Complaint of abuse
Atlantic Stockyard owner Sean Firth feels he’s being unjustly targeted
The Department of Agriculture is looking into an alleged incident of animal abuse at Atlantic Stockyards after a cow was prodded with a cane.
A complaint of abuse has been filed against Atlantic Stockyards by a national protectionist organization called Animal Justice.
The complaint, lodged with the Nova Scotia Department of Agriculture and the Canadian Food Inspection Agency (CFIA), stems from a video recorded by a Halifax woman Dec. 3. It allegedly depicts a worker prodding a cow with a cane as it is being loaded onto a truck at the stockyards.
However, after viewing the video, stockyard owner Sean Firth adamantly disagrees that any abuse took place and says he maintains an “open-door policy” with authorities when it comes to animal protection,
“The SPCA through the Department of Environment have free access to my facility at all times, as do the CFIA,” Firth said. “They can come here at anytime during the day or night … they are always welcome.”
Anna Pippus, a British Columbia lawyer and director of farmed animal advocacy for Animal Justice, said in the written complaint that the cow in question had been “… aggressively jabbed with a cane in her sensitive underside, punched in her engorged udder and shoved multiple times with a metal gate, all while workers yelled at the distressed animal.”
The woman who recorded the
event, a member of Nova Scotia Farm Animal Save, asked that her identity not be revealed for fear of retaliation, Pippus said.
But Firth said the video does not properly portray the situation, nor does it show the degree of treatment described in the complaint.
“It’s not an animal abuse situation by any stretch.

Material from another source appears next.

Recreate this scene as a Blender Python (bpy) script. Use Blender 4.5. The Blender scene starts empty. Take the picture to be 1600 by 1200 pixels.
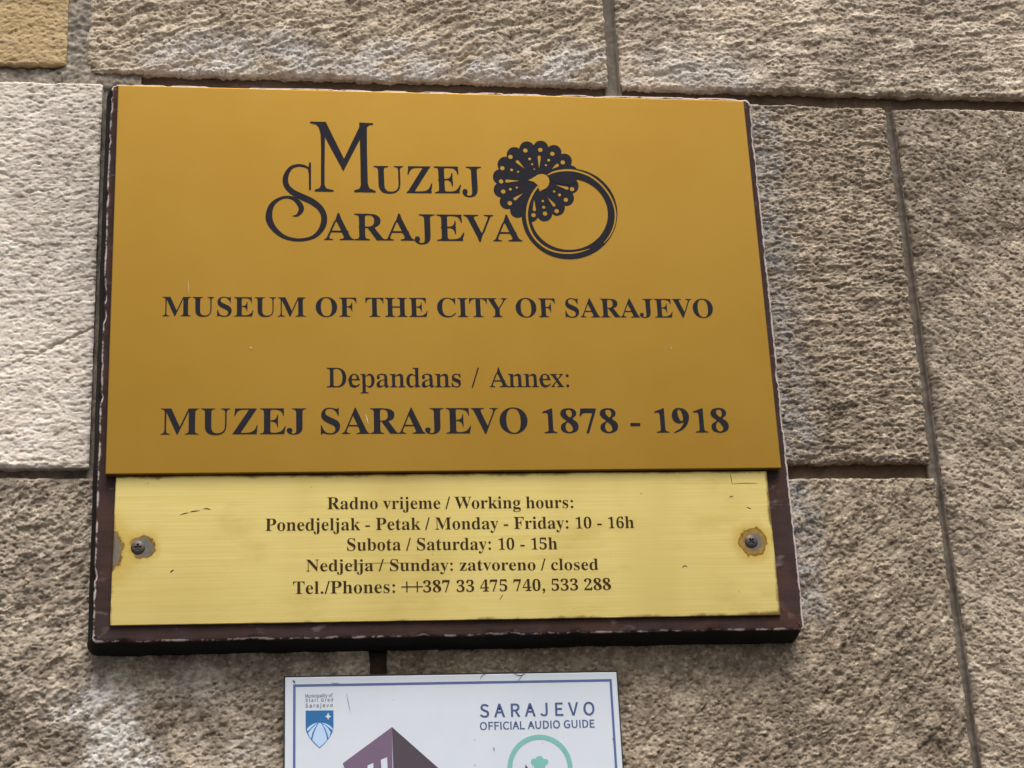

There was no punching there that I saw.”
He said the activity involved a normal procedure that is “sometimes necessary” to move cattle forward while being loaded onto a truck.
“We try to be as gentle as possible at all times,” Firth said.
Nova Scotia law prohibits abusing animals while federal law prohibits beating animals or otherwise causing them undue suffering during transportation.
Pippus said such abuse occurs every day on farms, and at live auctions and slaughterhouses across the country but most often goes unobserved or overlooked.
“Just because something is common doesn’t make it acceptable,” she said.
Firth said he has been involved in animal agriculture since 1983, is a graduate of the former Nova Scotia Agricultural College with a degree in animal science and has spent 15 years as an extension officer with the Department of Agriculture.
“I’m not some neophyte who doesn’t know what he’s doing,” he said.
Given his position, Firth said it would be “nonsensical” for him to be involved with animal abuse and his only motivation is to provide a service to farmers in Atlantic Canada “and do it properly.”
“I’ve been targeted by these people since the fall,” he said, of Nova Scotia Farm Animal Save members who peacefully protest outside the facility on auction days.
“I’ve been exemplary in my patience. I’ve tried to educate them, initially. That’s not what they’re there for, that’s not what they want,” he said. “They want to remove animal agriculture from the face of the earth and I’m a public auction, so I’m an easy target.”
Chris van den Heuvel, president of the Nova Scotia Federation of Agriculture based in Truro, said his assessment of the video is that the workers were not using a cattle prod and did not “attack” the cow but were “simply moving the livestock along.”
“I have been through the sale barn on numerous occasions as a buyer and a seller,” Van den Heuvel said. “In all occasions I have seen excellent husbandry practices and care for the animals.”
He said the CFIA regularly inspects the stockyard facilities, “particularly during a sale event” and that the federation “stands firmly” behind it.
A spokesperson for the Department of Agriculture said staff is checking into the complaint, although an investigation has not yet been initiated.